┌────────

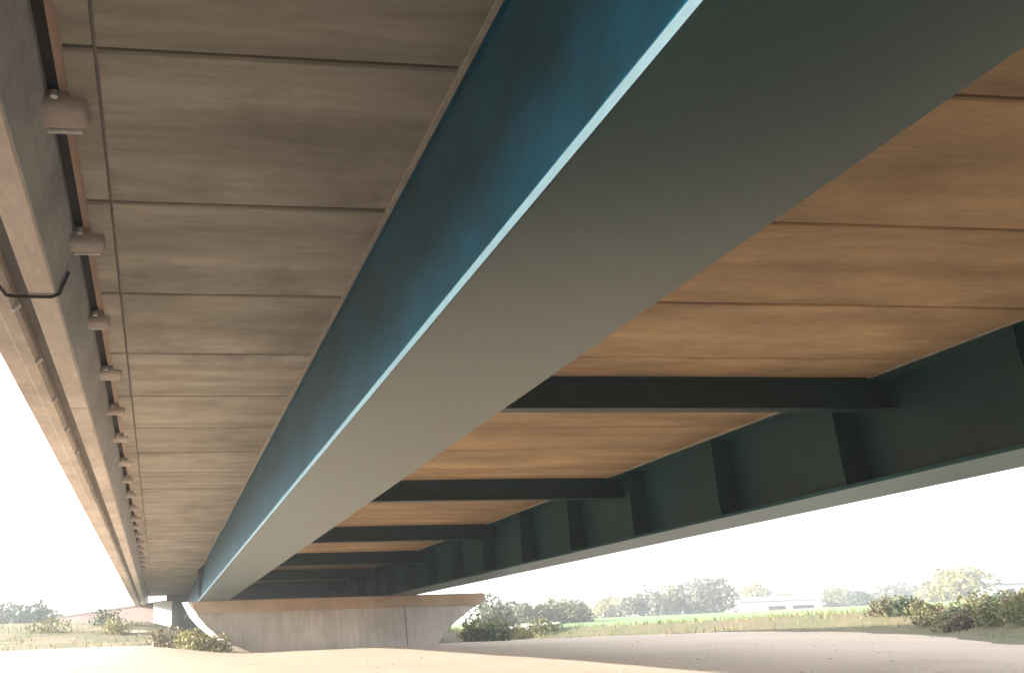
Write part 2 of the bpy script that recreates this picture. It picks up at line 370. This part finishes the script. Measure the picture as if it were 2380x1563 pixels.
obj('wall', slant(.6, 71.5, -10.5, 99, 2.3, 2.3, 4.05, 4.1, .3), 'wall', rw)
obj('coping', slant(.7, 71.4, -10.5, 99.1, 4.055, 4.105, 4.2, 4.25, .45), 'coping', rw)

# ------------------------------------------------------------------ planting
def leaves_mesh(name, blobs, n, size, seed, flat=1.0):
    rng = np.random.default_rng(seed); P = []
    wts = np.array([b[3] ** 2 for b in blobs]); wts = wts / wts.sum()
    idx = rng.choice(len(blobs), n, p=wts); d = rng.normal(size=(n, 3)); d /= np.linalg.norm(d, axis=1)[:, None]
    rad = rng.uniform(.45, 1.08, n) ** .6
    c = np.array([b[:3] for b in blobs])[idx]; rr = np.array([b[3] for b in blobs])[idx]
    P = c + d * (rad * rr)[:, None] * np.array([1, 1, flat])
    a = rng.normal(size=(n, 3)); a /= np.linalg.norm(a, axis=1)[:, None]
    b = np.cross(a, rng.normal(size=(n, 3))); b /= np.linalg.norm(b, axis=1)[:, None]
    s = (size * rng.uniform(.5, 1.3, n))[:, None]
    V = np.stack([P - a * s, P + b * s * .55, P + a * s, P - b * s * .55], 1).reshape(-1, 3)
    me = bpy.data.meshes.new(name); me.from_pydata(V.tolist(), [], np.arange(4 * n).reshape(n, 4).tolist()); me.update()
    return me
def crown_blobs(rng, h, wd, low, k):
    bl = []
    for i in range(k):
        t = rng.random(); z = h * (low + (1 - low) * t) * .9; rad = wd * .5 * math.sin(math.pi * (.2 + .72 * t)) ** .8
        a = rng.random() * 6.28; q = rad * rng.random() ** .6 * .8
        bl.append((q * math.cos(a), q * math.sin(a), z, wd * rng.uniform(.13, .24)))
    return bl
def plant(kind, x, y, h, wd, leaf, label, cat, group=None, seed=0, n=900, low=.12, k=16, dz=0, size=None):
    rng = random.Random(seed); z = hgt(x, y) - .05 + dz
    r = thing(kind, label, cat, (x, y, z), group); r.rotation_euler.z = rng.random() * 6.28
    bl = crown_blobs(rng, h, wd, low, k)
    me = leaves_mesh('crown', bl, n, size or (.05 * wd + .1), seed)
    o = bpy.data.objects.new('crown' if 'tree' in kind else 'foliage', me); me.materials.append(LM[leaf]); COL.objects.link(o); o.parent = r
    bm = bmesh.new(); tr = .03 * h
    cyl(bm, (0, 0, -.1), (.05 * wd, 0, h * .55), tr, tr * .5, 7)
    for b in bl[:6]: cyl(bm, (.02 * wd, 0, h * rng.uniform(.12, .4)), b[:3], tr * .45, tr * .12, 5)
    t = bpy.data.objects.new('trunk' if 'tree' in kind else 'stem', bpy.data.meshes.new('trunk')); bm.to_mesh(t.data); bm.free(); t.data.materials.append(M['bark']); COL.objects.link(t); t.parent = r
    return r
# far skyline on the right: (x, y, height, width, leaves)
def at(px, d):     # sideways place of an image column at depth d, on level ground
    px = px - 641.83; v = r_ * (px / 1983.24) + f_ - u_ * .33
    return v.x * d / v.y
exec_list = [
 (1140, 95, 4.0, 5.5, 'grey', 'blue grey bushy tree rising just right of the bridge pier'),
 (1205, 120, 4.2, 6, 'grey', 'small grey green tree left of the rounded olive shrub'),
 (1290, 120, 3.6, 6.5, 'olive', 'rounded olive shrub on the skyline right of the pier'),
 (1345, 125, 3.4, 6, 'olive', 'low olive tree tapering to the right on the skyline'),
 (1420, 170, 3.6, 9, 'yellow', 'wide low yellow green tree in the skyline dip'),
 (1510, 150, 5.6, 8, 'grey', 'dark grey green tree at the left of the tall clump'),
 (1580, 155, 6.3, 8, 'olive', 'middle olive tree of the tall clump'),
 (1655, 150, 7.2, 10, 'grey', 'tallest grey green tree of the clump left of the white barn'),
 (1770, 190, 8.2, 9, 'yellow', 'pale yellow tree standing behind the white barn'),
 (1960, 165, 4.0, 9, 'olive', 'olive tree just right of the white barn'),
 (2010, 150, 3.6, 5, 'dark', 'dark green tree in the middle of the field hedge'),
 (2090, 170, 4.4, 10, 'grey', 'grey green tree left of the tall pale tree'),
 (2245, 120, 6.6, 9.5, 'yellow', 'tall pale yellow green tree at the right of the field'),
 (2310, 130, 5.0, 8, 'dark', 'dark green tree in front of the house at right'),
 (1850, 200, 4.2, 10, 'olive', 'low olive tree on the ridge behind the barn roof'),
 (2165, 175, 4.0, 10, 'olive', 'broad olive tree behind the field hedge'),
]
for i, (px, d, h, wd, lf, lab) in enumerate(exec_list):
    plant('skyline_tree', at(px, d), d, h * (.55 if px > 2200 else .72), wd * 1.1, lf, lab, 'tree', 'trees along the far field', seed=20 + i, n=2200, low=.06, k=20, size=.045 * wd)
for i, (px, d, h, wd, lf, lab) in enumerate([
 (20, 120, 4.4, 9, 'grey', 'low pale grey tree at the left edge'),
 (75, 115, 5.0, 7, 'dark', 'dark grey domed tree left of the approach ramp'),
 (120, 120, 3.0, 6, 'grey', 'small grey shrubby tree beside the ramp wall end')]):
    plant('skyline_tree', at(px, d), d, h * .62, wd * 1.15, lf, lab, 'tree', 'trees left of the ramp', seed=60 + i, n=2200, low=.05, k=20, size=.045 * wd)
# brushy hedge on the right bank
for i in range(15):
    px = 2060 + 24 * i; d = 38 - i * .75 + random.uniform(-1, 2.5)
    plant('bank_shrub', at(px, d), d, random.uniform(.38, .66) * (1 + .02 * i), random.uniform(1.5, 2.3), ('brown', 'olive', 'dark', 'brown', 'olive')[i % 5],
          'dry brushy shrub in the hedge on the right bank', 'shrub', 'shrubs on the right bank', seed=80 + i, n=700, low=.05, size=.09)
for i, (px, d, h, wd, lf, lab) in enumerate([
 (1100, 52, 1.45, 2.6, 'yellow', 'yellow green bush against the right end of the pier'),
 (1150, 58, 1.2, 3.2, 'olive', 'olive bush second from the pier end'),
 (1205, 64, .8, 2.6, 'yellow', 'low yellow bush beside the foot of the gravel path'),
 (1130, 50, .6, 2.6, 'dark', 'low dark shrub on the sand edge by the pier'),
 (1260, 74, .8, 4, 'olive', 'low olive clump on the sand edge right of the path foot')]):
    plant('pier_bush', at(px, d), d, h, wd, lf, lab, 'bush', seed=110 + i, n=800, low=.03, size=.13)
for i, (px, d, h, wd, lf, lab) in enumerate([
 (240, 62, 1.0, 3.0, 'dark', 'green bush on the left embankment below the ramp wall'),
 (270, 57, .7, 2.4, 'yellow', 'yellow green tuft low on the left embankment'),
 (440, 44.2, .75, 2.2, 'yellow', 'yellow green bush at the curved foot of the pier'),
 (500, 43.8, .65, 2.0, 'yellow', 'low yellow bush in front of the pier wall corner'),
 (395, 46, .8, 2.4, 'brown', 'brown scrubby bush left of the pier foot'),
 (110, 58, .6, 3.5, 'olive', 'long low olive bush on the grass at left')]):
    plant('embankment_bush', at(px, d), d, h, wd, lf, lab, 'bush', seed=130 + i, n=700, low=.03, size=.1)

# grass blades along the banks: nobody could count them
rng = np.random.default_rng(5); Vv = []; Ff = []
def blades(n, fx, hmin, hmax):
    c = 0
    while c < n:
        x, y = fx()
        d = sdist(x, y)
        if d < -.5 or (d < 1.5 and rng.random() < .5): continue
        z = hgt(x, y); h = rng.uniform(hmin, hmax); a = rng.random() * 6.28; wv = .02 + .0006 * y; lx, ly = rng.normal(0, .25 * h, 2); k = len(Vv)
        Vv.extend([(x - wv * math.cos(a), y - wv * math.sin(a), z - .05), (x + wv * math.cos(a), y + wv * math.sin(a), z - .05), (x + lx, y + ly, z + h)]); Ff.append((k, k + 1, k + 2)); c += 1
blades(1300, lambda: (rng.uniform(-14, 5), rng.uniform(44, 66)), .08, .3)
blades(5000, lambda: (rng.uniform(24, 70), rng.uniform(20, 75)), .12, .45)
blades(1500, lambda: (rng.uniform(14, 34), rng.uniform(48, 90)), .2, .55)
me = bpy.data.meshes.new('grass'); me.from_pydata(Vv, [], Ff); me.materials.append(LM['grass']); go = bpy.data.objects.new('grass', me); COL.objects.link(go)
go['kind'] = 'stuff'; tag(go, 'rough grass growing along the sandy banks', 'grass')

# loose stones on the sand: nobody could count them
bm = bmesh.new()
for k in range(380):
    y = 9 + 38 * rng.random() ** 1.4; x = rng.uniform(-.22 * y, .95 * y)
    if sdist(x, y) > -.5: continue
    q = rng.uniform(.01, .034) * (1.6 if rng.random() < .12 else 1)
    g = bmesh.ops.create_icosphere(bm, subdivisions=1, radius=1, matrix=Matrix.Translation((x, y, hgt(x, y) + q * .25)) @ Matrix.Rotation(rng.random() * 6, 4, 'Z') @ Matrix.Diagonal((q * rng.uniform(.8, 1.7), q, q * .6, 1)))
so_ = obj('pebbles', bm, 'stone'); so_['kind'] = 'stuff'; tag(so_, 'scattered loose stones lying on the sand', 'stones')

# ------------------------------------------------------------------ far buildings
def barn(name, label, x, y, L, wd, hw, hr, rot, doors):
    z = hgt(x, y) - .1
    r = thing(name, label, 'building', (x, y, z)); r.rotation_euler.z = rot
    def P(nm, bm, m, par=r):
        o = bpy.data.objects.new(nm, bpy.data.meshes.new(nm)); bmesh.ops.recalc_face_normals(bm, faces=bm.faces); bm.to_mesh(o.data); bm.free(); o.data.materials.append(M[m]); COL.objects.link(o); o.parent = par; return o
    P('wall', B(-L / 2, L / 2, -wd / 2, wd / 2, -1, hw), 'white')
    bm = bmesh.new(); e = .35
    pr_ = [(-wd / 2 - e, hw + .005), (wd / 2 + e, hw + .005), (wd / 2 + e, hw + .12), (0, hw + hr), (-wd / 2 - e, hw + .12)]
    a = [bm.verts.new((-L / 2 - e, p, q)) for p, q in pr_]; b = [bm.verts.new((L / 2 + e, p, q)) for p, q in pr_]
    bm.faces.new(a); bm.faces.new(b[::-1])
    for i in range(5): bm.faces.new((a[i], a[(i + 1) % 5], b[(i + 1) % 5], b[i]))
    P('roof', bm, 'roof')
    for (u, wv, z0, z1) in doors: P('window', B(u - wv / 2, u + wv / 2, -wd / 2 - .03, -wd / 2 + .02, z0, z1), 'glass')
barn('white_barn', 'long low white barn with slate roof across the field', at(1800, 165), 165, 16, 7, 1.9, 1.0, R(-8), [(-1, 3.4, .1, 1.0), (4.2, 4.2, .1, 1.0)])
barn('white_house', 'white house at the right edge behind the trees', at(2372, 125), 125, 8, 6, 2.2, 1.2, R(-10), [(-2.4, 1.2, .7, 1.6), (0, 1.2, .7, 1.6), (2.4, 1.2, .7, 1.6)])

# ------------------------------------------------------------------ air
hz = obj('haze', B(-960, 1560, -180, 2560, -3, 60), 'sand'); hz['kind'] = 'stuff'
hm = bpy.data.materials.new('air'); hm.use_nodes = True; hn = hm.node_tree.nodes; hn.remove(hn['Principled BSDF'])
pv = hn.new('ShaderNodeVolumePrincipled'); pv.inputs['Color'].default_value = (.88, .92, 1, 1); pv.inputs['Density'].default_value = .0019
hm.node_tree.links.new(pv.outputs[0], hn['Material Output'].inputs['Volume']); hz.data.materials[0] = hm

└────────

Repeat only the lines from the beginning of the material through the line containing "4.25, .45), 'coping', rw)", both ends kept, leaving pictures out.

Write part 2 of the bpy script that recreates this picture. It picks up at line 370. This part finishes the script. Measure the picture as if it were 2380x1563 pixels.
obj('wall', slant(.6, 71.5, -10.5, 99, 2.3, 2.3, 4.05, 4.1, .3), 'wall', rw)
obj('coping', slant(.7, 71.4, -10.5, 99.1, 4.055, 4.105, 4.2, 4.25, .45), 'coping', rw)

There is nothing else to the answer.